PM_2.5 proportion and the number of days with a high PM_2.5 proportion increased.
PM_2.5 decreased more slowly than PM_10-2.5 and air temperature increased in summer.
Discrepancy in the decreasing rates of PMs is due to secondary formations of PM_2.5.
Changing air temperature can influence the proportion and the trend of PM_2.5.

ABSTRACT

In Seoul, South Korea, particulate matters (PMs) significantly decreased for the period 2005–2015 in concert with the implementation of air pollution reduction policies. This study reveals that PM with a diameter smaller than 2.5 μm (PM_2.5) has a slower decreasing tendency than PM in the 2.5–10-μm range (PM_2.5-10) during summer and that this discrepancy is attributable to the large increase in the summer surface air temperature for the analysis period (0.13°C year^–1). During the daytime, especially in the afternoon when the hourly surface air temperature and its increasing rate are high, the difference between the decreasing rates of PM_2.5 and PM_2.5-10 is pronounced. The slower decrease in PM_2.5 compared to PM_2.5-10 likely results from the secondary PM_2.5 formation being accelerated by the increase in the surface air temperature.

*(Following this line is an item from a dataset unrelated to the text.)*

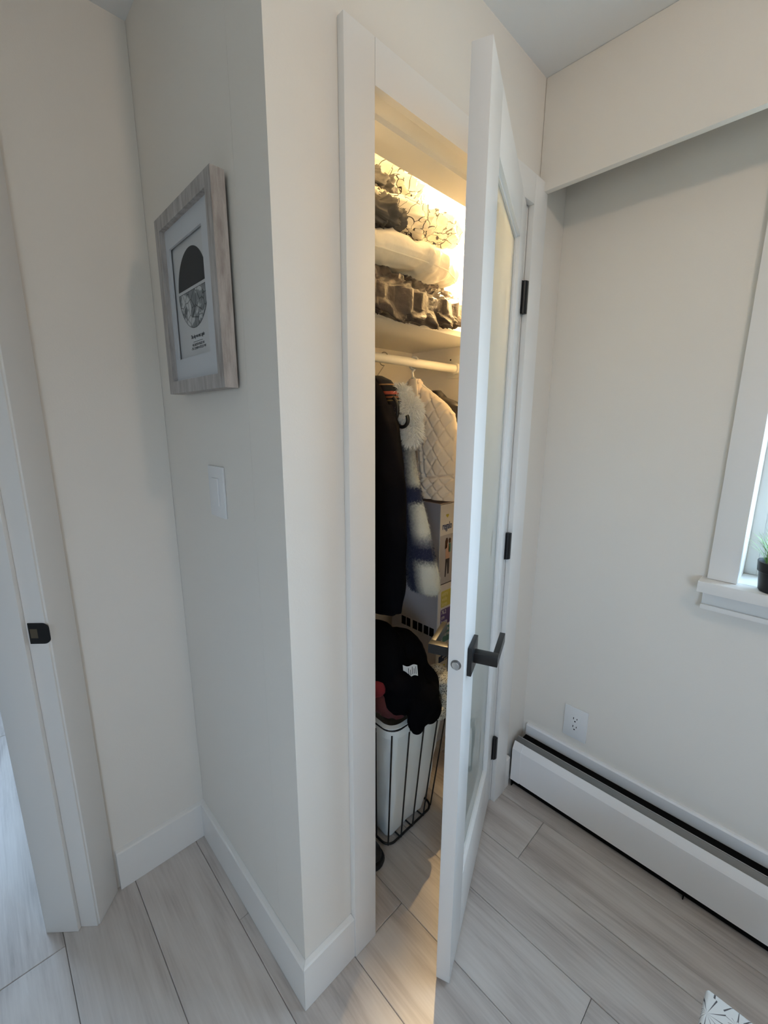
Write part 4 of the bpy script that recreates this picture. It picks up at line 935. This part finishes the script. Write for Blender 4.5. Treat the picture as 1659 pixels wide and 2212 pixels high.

Other atmospheric variables that can affect concentrations of PMs, such as insolation, relative humidity, precipitation, wind speed, and sea-level pressure, do not show a meaningful relationship with the discrepancy in the decreasing tendency between the two PMs. Our finding emphasizes the necessity of continuous monitoring and analysis of long-term variability in concentrations of PMs and related meteorological conditions, and the independent establishment of reduction policies for PM_2.5 and PM_2.5-10 to prepare for anthropogenic climate change and the subsequent air quality change.